One of the main arguments for cancel culture is the idea that it’s a form of accountability— a tool to prevent harmful behaviors in teens.

“If someone shuns me, that might be the best lesson I’d ever have as a 16-year-old at Jesuit,” Jesuit counselor Mr. Jason Lowery said. “It’d be better to happen then than as a 25-year-old at a job when you say the wrong thing to the wrong person.
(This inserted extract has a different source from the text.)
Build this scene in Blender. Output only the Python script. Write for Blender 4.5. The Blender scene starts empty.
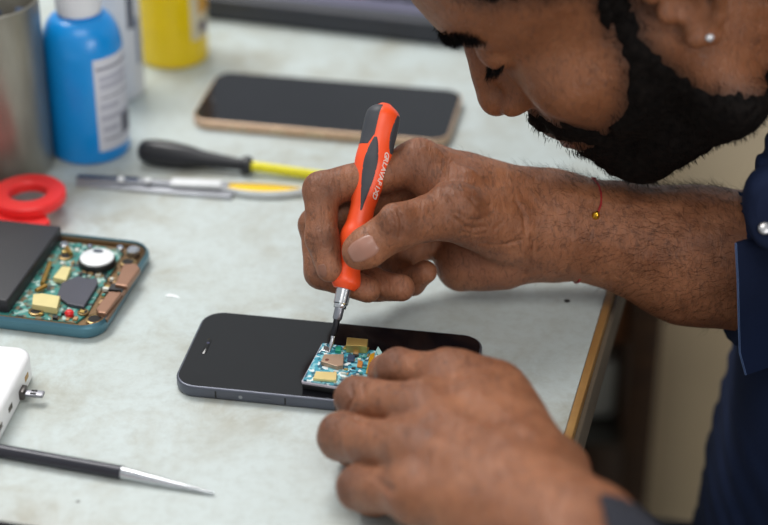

So I think that every experience we go through, whether it is good or bad, helps us become who we are.”

The definition of accountability reads, “the obligation or willingness to accept responsibility for one’s actions.” Taking accountability for mistakes is meant to be an individualized practice, for the courage to grow is facilitated by the belief that external forgiveness is possible, something cancel culture ignores.

“Once you get canceled, it’s kind of your identity,” Barthold said. “If there’s no forgiveness, it doesn’t help you move forward after.”

As a result of teens observing public cancellations online between politicians and celebrities in a negative, artificial light, they may forget the crucial reminder to have empathy for those who make mistakes.

“Forgiveness can be a countercultural notion in contemporary U.S. culture,” Bernards said. “We should really work toward creating relationships where if somebody has wronged someone else, recognizing the opportunity to forgive and communicate directly with one another instead of canceling.”